There are also many strange, strange creatures in the forest, including a talking bear (Andrew Fettes again) and a  lizard monster (Abi Harris, who doubles as head villager Trella). Ultimately, the story is all about learning to overcome the instinctive dislike of the unlike and to accept those who are different from ourselves. Who are the real monsters, Fitton asks – those who are different, or the xenophobes who go to extreme lengths to protect their community from outsiders?

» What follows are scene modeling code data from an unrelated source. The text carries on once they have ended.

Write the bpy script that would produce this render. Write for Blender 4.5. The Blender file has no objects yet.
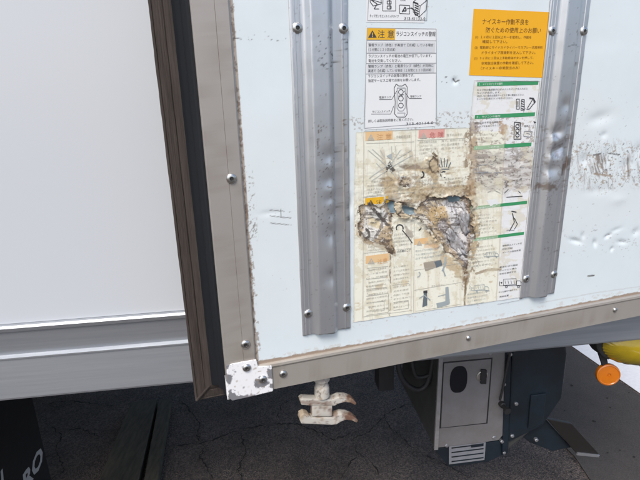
import bpy, bmesh, math, random
import numpy as np
from mathutils import Vector, Matrix
random.seed(7)
S = bpy.context.scene
COL = S.collection
# ------------------------------------------------------------------ camera
FPX, H = 481.0, 1.5
dn = np.array([44, -1576, FPX]); dn = dn/np.linalg.norm(dn); upc = -dn
yw = np.array([0, 0, 1.]) - upc*upc[2]; yw /= np.linalg.norm(yw)
xw = np.cross(yw, upc)
if xw[0] < 0: xw = -xw
MW = np.array([xw, yw, upc])
cam = bpy.data.cameras.new('camera'); co = bpy.data.objects.new('camera', cam); COL.objects.link(co)
cam.sensor_width = 36; cam.lens = FPX/640*36; cam.clip_start = .01; cam.clip_end = 500
R3 = Matrix([[MW[i][0], MW[i][1], -MW[i][2]] for i in range(3)])
co.matrix_world = Matrix.Translation((0, 0, H)) @ R3.to_4x4()
S.camera = co
# ------------------------------------------------------------------ light
w = bpy.data.worlds.new('World'); S.world = w; w.use_nodes = True
nt = w.node_tree; bg = nt.nodes['Background']
sky = nt.nodes.new('ShaderNodeTexSky'); sky.sky_type = 'NISHITA'; sky.sun_disc = False
SE, SA = 52, 200      # sun elevation, compass direction it stands in (0 = +y, clockwise)
sky.sun_elevation = math.radians(SE); sky.sun_rotation = math.radians(SA)
sky.dust_density = 3.0; sky.air_density = 1.0; sky.ozone_density = 1.2
nt.links.new(sky.outputs[0], bg.inputs[0]); bg.inputs[1].default_value = 0.12
sl = bpy.data.lights.new('sun', 'SUN'); sl.energy = 1.4; sl.angle = math.radians(25); sl.color = (1, .95, .88)
so = bpy.data.objects.new('sun', sl); COL.objects.link(so)
sv = Vector((math.sin(math.radians(SA))*math.cos(math.radians(SE)), math.cos(math.radians(SA))*math.cos(math.radians(SE)), math.sin(math.radians(SE))))
so.rotation_euler = sv.to_track_quat('Z', 'Y').to_euler()
S.view_settings.view_transform = 'Standard'; S.view_settings.look = 'None'
S.view_settings.gamma = 1; S.view_settings.exposure = 0.78
S.render.resolution_x = 1024; S.render.resolution_y = 768

# ------------------------------------------------------------------ planes
def plane(yaw, dist):
    a = math.radians(yaw)
    return np.array([math.cos(a), math.sin(a), 0]), np.array([math.sin(a), -math.cos(a), 0]), dist
DOOR = plane(16.8, .7); TY = 7.0
tu, tn, _ = plane(TY, 1)
def unp(px, py, pl):
    u, n, d = pl
    r = MW @ np.array([px-320, 240-py, FPX]); t = (-d)/(r@n)
    X = r*t; return float(X@u), float(X[2]+H)
def Q(px, py): return unp(px, py, DOOR)
def pr(u, v):      # door metres -> photo pixels (arrays ok)
    du, dnn, d = DOOR
    u = np.asarray(u, float); v = np.asarray(v, float)
    X = u[..., None]*du - dnn*d + np.stack([0*u, 0*u, v-H], -1)
    c = X @ MW
    return 320+FPX*c[..., 0]/c[..., 2], 240-FPX*c[..., 1]/c[..., 2]
def DW(P):         # door local (u,v,w) -> world, array n,3
    P = np.asarray(P, float).reshape(-1, 3)
    du, dnn, d = DOOR
    out = P[:, :1]*du + (P[:, 2:3]-d)*dnn
    out[:, 2] = P[:, 1]
    return out
def TW(P):         # truck local (along, distance, z) -> world
    P = np.asarray(P, float).reshape(-1, 3)
    out = P[:, :1]*tu - P[:, 1:2]*tn
    out[:, 2] = P[:, 2]; return out
def TQ(px, py, D): return unp(px, py, (tu, tn, D))

# ------------------------------------------------------------------ numpy noise, painter
def vn(x, y, seed=0):
    x = np.asarray(x, float); y = np.asarray(y, float)
    xi = np.floor(x).astype(np.int64); yi = np.floor(y).astype(np.int64); fx = x-xi; fy = y-yi
    fx = fx*fx*(3-2*fx); fy = fy*fy*(3-2*fy)
    def h(a, b):
        n = (a*374761393 + b*668265263 + seed*982451653) & 0xffffffff
        n = ((n ^ (n >> 13))*1274126177) & 0xffffffff
        return ((n ^ (n >> 16)) & 0xffff)/65535.
    return (h(xi, yi)*(1-fx)+h(xi+1, yi)*fx)*(1-fy) + (h(xi, yi+1)*(1-fx)+h(xi+1, yi+1)*fx)*fy
def fbm(x, y, seed=0, o=5):
    s = 0; a = .5; t = 0
    for k in range(o):
        c_, s_ = math.cos(.6+k*1.1), math.sin(.6+k*1.1)
        s = s+a*vn((x*c_-y*s_)*2.07**k+k*13.7, (x*s_+y*c_)*2.07**k+k*7.3, seed+k*17); t += a; a *= .6
    return s/t
def sst(x): x = np.clip(x, 0, 1); return x*x*(3-2*x)
def sdp(x, y, poly):   # signed distance, negative inside
    n = len(poly); d = np.full(x.shape, 1e9); ins = np.zeros(x.shape, bool)
    for i in range(n):
        ax, ay = poly[i]; bx, by = poly[(i+1) % n]
        ex, ey = bx-ax, by-ay; wx, wy = x-ax, y-ay
        t = np.clip((wx*ex+wy*ey)/(ex*ex+ey*ey+1e-12), 0, 1)
        d = np.minimum(d, np.hypot(wx-t*ex, wy-t*ey))
        if abs(by-ay) > 1e-9:
            c = ((ay > y) != (by > y)) & (x < ex*(y-ay)/ey+ax); ins ^= c
    return np.where(ins, -d, d)
def sdl(x, y, pts):    # distance to polyline
    d = np.full(x.shape, 1e9)
    for (ax, ay), (bx, by) in zip(pts[:-1], pts[1:]):
        ex, ey = bx-ax, by-ay; t = np.clip(((x-ax)*ex+(y-ay)*ey)/(ex*ex+ey*ey+1e-12), 0, 1)
        d = np.minimum(d, np.hypot(x-ax-t*ex, y-ay-t*ey))
    return d
class Paint:           # wear and stain colours, plus painted shade, in photo-pixel sized units on the door's surface
    def __init__(s, x, y, base):
        s.x, s.y = x, y; s.c = np.tile(np.array(base, float), (len(x), 1))
    def mix(s, m, col):
        m = np.clip(m, 0, 1)[:, None]; s.c = s.c*(1-m)+np.array(col)*m
    def poly(s, pts, col, op=1, soft=1.5, namp=4, ns=.12, seed=1):
        d = sdp(s.x, s.y, pts); n = (fbm(s.x*ns, s.y*ns, seed)-.5)*2*namp
        s.mix(op*sst((-d+n)/soft+.5), col)
    def line(s, pts, col, wd=1, op=1, namp=.8, ns=.3, seed=2, breakup=0):
        d = sdl(s.x+(fbm(s.x*ns, s.y*ns, seed)-.5)*namp*3, s.y+(fbm(s.x*ns, s.y*ns, seed+9)-.5)*namp*3, pts)
        m = sst((wd-d)/.6+.5)
        if breakup: m = m*sst((fbm(s.x*.25, s.y*.25, seed+5)-breakup)*12)
        s.mix(op*m, col)
    def speck(s, pts, col, op=1, sx=.5, sy=.5, th=.66, seed=3, soft=6, edge=18):
        d = sdp(s.x, s.y, pts); m = sst(-d/soft+.5)
        n = fbm(s.x*sx, s.y*sy, seed)
        s.mix(op*m*sst((n-th)*edge), col)
def _streak(s, pts, col, op, ang, fl=.05, fs=.5, th=.55, seed=3, soft=5, edge=9):
    a = math.radians(ang); X = s.x*math.cos(a)+s.y*math.sin(a); Y = -s.x*math.sin(a)+s.y*math.cos(a)
    Y = Y+4*fbm(X*.05, Y*.05, seed+3, 2)
    n = .6*vn(X*fl, Y*fs, seed)+.4*vn(X*fl*2.3, Y*fs*2.1, seed+1)
    s.mix(op*sst(-sdp(s.x, s.y, pts)/soft+.5)*sst((n-th)*edge), col)
Paint.streak = _streak
# ------------------------------------------------------------------ dents pressed into the door
DENTS = []
def dent(px, py, rx, ry, dep, rot=0):
    u, v = Q(px, py); k = .00155
    DENTS.append((u, v, rx*k, ry*k, dep, math.radians(rot)))
for a in [(455, 81, 3, 3, .0022), (383, 222, 12, 9, .004, 30), (393, 205, 6, 5, .006), (408, 210, 8, 4, .007, -15),
          (450, 205, 14, 6, .005, -10), (455, 240, 9, 20, .006, -35), (470, 225, 3, 9, .004), (440, 225, 8, 6, .003), (350, 205, 3, 9, .004),
          (600, 118, 16, 7, .0022, 10), (585, 160, 9, 7, .0025), (606, 158, 8, 9, .002), (627, 165, 10, 6, .002), (640, 150, 9, 9, .002),
          (576, 241, 10, 3, .003, -20), (583, 236, 3, 5, .0018, 20), (595, 243, 3, 5, .0028, 25), (608, 236, 5, 2.5, .0028, 15), (622, 242, 8, 3, .0022, -12), (612, 249, 3, 3, .0020), (616, 230, 9, 3, .0012, 10), (636, 232, 6, 5, .002),
          (600, 190, 20, 6, .0012), (570, 150, 5, 8, .002), (596, 40, 30, 12, .0006), (500, 165, 12, 5, .0018), (520, 160, 5, 6, .002),
          (604, 135, 5, 4, .0016), (618, 200, 12, 6, -.001), (405, 170, 12, 6, .0015), (270, 213, 10, 3, .0008)]:
    dent(*a)
def disp(u, v):
    u = np.asarray(u, float); v = np.asarray(v, float); s = 0*u
    for (a, b, ra, rb, dp, r) in DENTS:
        x = u-a; y = v-b; c, q = math.cos(r), math.sin(r)
        s = s-dp*np.exp(-(((x*c+y*q)/ra)**2+((-x*q+y*c)/rb)**2))
    x = (u-.36)/.09; y = (v-1.33)/.055
    s = s-.0030*np.exp(-(x*x+y*y))*(fbm(u*90, v*90, 5)-.2)
    return s + .0007*(fbm(u*9, v*9, 8, 2)-.5)*np.exp(-((v-1.35)/.2)**2)

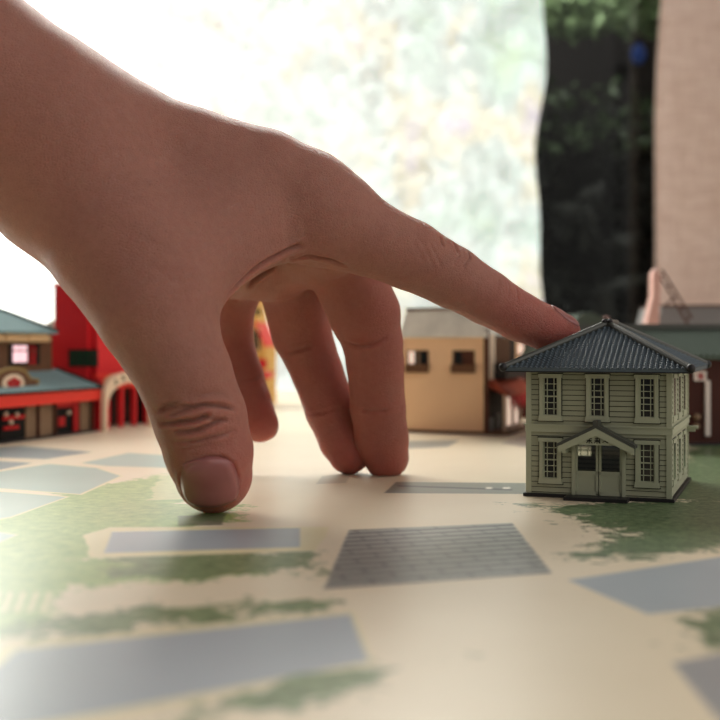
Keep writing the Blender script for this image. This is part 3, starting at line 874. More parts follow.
def brown_teahouse():
    o = tag(empty('model_teahouse', (OL[0], OL[1], 0), TL), 'two-storey brown model teahouse with blue grey roofs, red fascia and emblem signboard', 'model shop')
    L = -100.0; I = Matrix.Identity(4)
    he0 = local_left(94, 387)[1]; he1 = local_left(94, 400)[1]
    MB().box(L, 0, 4, 46, 0, 22).build('wall', M['brown'], o)
    MB().box(L, 0, -0.6, 46, 0, 0.8).build('base', M['black'], o)
    # ground floor front: dark openings, paper panels, red hangings, posts
    for px0, px1, y, mat, nm in ((0, 25, 3.0, 'dark', 'opening'), (26, 37, 2.4, 'shoji', 'paper_panel'), (40, 54, 2.4, 'shoji', 'paper_panel'),
                                 (56, 72, 3.0, 'dark', 'opening'), (80, 90, 2.6, 'shoji', 'paper_panel')):
        a, b = local_left(px0, 420, y)[0], local_left(px1, 420, y)[0]
        m = MB().box(a, b, y, 4.4, 0.8, 17)
        if nm == 'paper_panel':
            for k in range(1, 4): m.box(a, b, y-0.2, y, 17*k/4-0.2, 17*k/4+0.2)
        m.build(nm, M[mat], o)
    for px0, px1, z0, z1 in ((2, 24, 9.0, 10.6), (56, 72, 12, 17), (58, 64, 4, 8), (73, 79, 1, 17), (3, 18, 5, 6.5)):
        a, b = local_left(px0, 420, 2)[0], local_left(px1, 420, 2)[0]
        MB().box(a, b, 1.4, 2.2, z0, z1).build('red_hanging', M['banner'], o)
    for px, z in ((6, 11.5), (17, 11), (11, 8), (69, 9.5)):
        a = local_left(px, 420, 1.2)[0]
        MB().ball((a, 1.2, z), 0.9, 1, 1, 1.1).build('paper_lantern', M['cream'], o, smooth=True)
    for px in (38.5, 55, 79, 92):
        a = local_left(px, 420, 1.5)[0]
        MB().box(a-0.5, a+0.5, 1.0, 2.2, 0, 17).build('post', M['brown'], o)
    MB().box(L, -0.4, -2.0, -0.8, he1, he0).build('fascia', M['redorange'], o)
    # lower roof
    yu = 20.0; zu = 28.2
    lr = MB().raw([(L, -2.6, he0), (0.2, -2.6, he0), (0.2, yu+2, zu), (L, yu+2, zu), (L, -2.6, he0-0.8), (0.2, -2.6, he0-0.8), (0.2, yu+2, zu-1.5), (L, yu+2, zu-1.5)],
                  [(0,1,2,3), (4,7,6,5), (0,4,5,1), (1,5,6,2), (2,6,7,3), (3,7,4,0)])
    lr.build('lower_roof', M['teal'], o)
    MB().box(L, 0.6, -3.0, -2.4, he0-0.8, he0+0.2).build('gutter', M['ink'], o)
    MB().raw([(0, -2.6, he0-0.2), (1.0, -2.6, he0-0.2), (1.0, yu+2, zu-0.2), (0, yu+2, zu-0.2), (0, -2.6, he0+0.9), (1.0, -2.6, he0+0.9), (1.0, yu+2, zu+0.9), (0, yu+2, zu+0.9)],
             [(0,3,2,1), (4,5,6,7), (0,1,5,4), (1,2,6,5), (2,3,7,6), (3,0,4,7)]).build('roof_end_board', M['ink'], o)
    # upper storey
    xr = local_left(52, 350, yu)[0]
    zt = local_left(52, 341, yu)[1]
    MB().box(L, xr, yu, yu+30, 20, zt+3).build('upper_wall', M['brown2'], o)
    a, b = local_left(8, 352, yu)[0], local_left(39, 352, yu)[0]
    z0, z1 = local_left(20, 365, yu)[1], local_left(20, 344, yu)[1]
    f = MB().box(a, b, yu-0.5, yu+0.1, z0, z1).build('window', M['dark'], o)
    for px0, px1 in ((13.2, 19.7), (20.4, 27)):
        p, q = local_left(px0, 352, yu-0.7)[0], local_left(px1, 352, yu-0.7)[0]
        MB().box(p, q, yu-0.8, yu-0.5, z0+1.2, z1-0.6).build('lit_pane', M['lit_pink'], f)
    for px0, px1 in ((29, 31), (33, 35.5)):
        p, q = local_left(px0, 352, yu-0.7)[0], local_left(px1, 352, yu-0.7)[0]
        MB().box(p, q, yu-0.8, yu-0.5, z0, z1-0.6).build('red_hanging', M['banner'], f)
    MB().box(a, b, yu-1.0, yu-0.4, z1-3.2, z1-2.6).build('lintel', M['brown'], f)
    # beige blinds under the eave
    ye = 15.5
    e0 = local_left(58, 331.5, ye-1); ze = e0[1]
    for px0, px1 in ((-40, -20), (-19, 5), (6.5, 28), (29.5, 50)):
        p, q = local_left(px0, 340, ye)[0], local_left(px1, 340, ye)[0]
        MB().tube([(p, ye+1, ze-3.4), (q, ye+1, ze-3.4)], 1.5, 8).box(p, q, ye+0.8, ye+1.2, ze-3.5, ze-1).build('rolled_blind', M['beige'], o)
    xe = local_left(58, 331.5, ye-1)[0]
    yr = 36.0
    zr = 58.5
    rf = MB().raw([(L-3, ye-1, ze), (xe, ye-1, ze), (xe, 2*yr-ye, ze), (L-3, 2*yr-ye, ze), (L+18, yr, zr), (xe-30, yr, zr),
                   (L-3, ye-1, ze-1.1), (xe, ye-1, ze-1.1), (xe, 2*yr-ye, ze-1.1), (L-3, 2*yr-ye, ze-1.1)],
                  [(0,1,5,4), (1,2,5), (2,3,4,5), (3,0,4), (0,6,7,1), (1,7,8,2), (2,8,9,3), (3,9,6,0), (6,9,8,7)])
    rf.build('upper_roof', M['teal'], o)
    hp = MB().tube([(xe, ye-1, ze+0.3), (xe-30, yr, zr+0.3)], 0.7, 8).tube([(xe, 2*yr-ye, ze+0.3), (xe-30, yr, zr+0.3)], 0.7, 8).tube([(xe-30, yr, zr+0.4), (L+18, yr, zr+0.4)], 0.8, 8)
    hp.build('hip_ridge', M['ink'], o)
    # shaped signboard with an oval emblem on the lower roof
    ys = 4.0
    cx_, cz_ = local_left(13, 384, ys)
    x1_, zb = local_left(39, 390, ys); zt_ = local_left(13, 367, ys)[1]; x1b = local_left(40, 379, ys)
    hw = x1_-cx_; zb -= 0.6
    prof = [(-hw, zb), (hw, zb), (hw*1.02, x1b[1]), (hw*0.72, x1b[1]+0.6), (hw*0.5, zt_-1.5), (hw*0.22, zt_-0.2), (0, zt_), (-hw*0.22, zt_-0.2), (-hw*0.5, zt_-1.5), (-hw*0.72, x1b[1]+0.6), (-hw*1.02, x1b[1])]
    sb = MB().prism([(cx_+p, z) for p, z in prof], ys, ys+1.2, 'y').build('signboard', M['gold'], o)
    inner = [(cx_+p*0.9, zb+(z-zb)*0.86+0.3) for p, z in prof]
    MB().prism(inner, ys-0.2, ys+0.1, 'y').build('sign_field', M['brown2'], sb)
    MB().ball((cx_, ys-0.2, cz_+0.2), 1, hw*0.42, 0.35, 3.9, 24).build('emblem', M['cream'], sb, smooth=True)
    em = MB()
    for k in range(5):
        t = 2*math.pi*k/5+0.3
        em.ball((cx_+math.cos(t)*hw*0.15, ys-0.55, cz_+0.2+math.sin(t)*1.3), 1, hw*0.13, 0.25, 1.2, 10)
    em.build('emblem_flower', M['banner'], sb, smooth=True)
    MB().box(cx_-hw*0.9, cx_+hw*0.9, ys, ys+1.0, zb-3, zb+0.1).build('sign_stand', M['ink'], sb)
brown_teahouse()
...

Despite such interesting ideas, The Monsters of Gokroth falls rather flat in its execution. There’s little I can put my finger on specifically to fault about the performances or the direction (debuting director Samuel Clemens brings in a lot of voices new to Big Finish), but the whole affair left me largely unmoved. Events unfold in a logical order, apart from one sudden change of heart during the third instalment. The cliffhangers that conclude Parts One and Two are both variations on the same old ‘cornered by monster’ scenario, while the end of Part Three is abrupt and lacking in drama. In the latter instance, a bit more ‘cliffhanger acting’ (as Peter Davison calls it) from Yeates might have ramped up the tension, or, if that were not possible, perhaps because the episode’s end point had been moved for timing reasons (as happened on the television show several times in the 1970s), surely some shock music could have been added.

The more memorable moments from this production include the fate of Gor and that of Mags. I had forgotten that she had never actually seen the TARDIS before, and her reaction to the Doctor’s incredible craft is delightful.

The Monsters of Gokroth is not the greatest audio in the galaxy, but it will be interesting to see how Mags develops as a companion.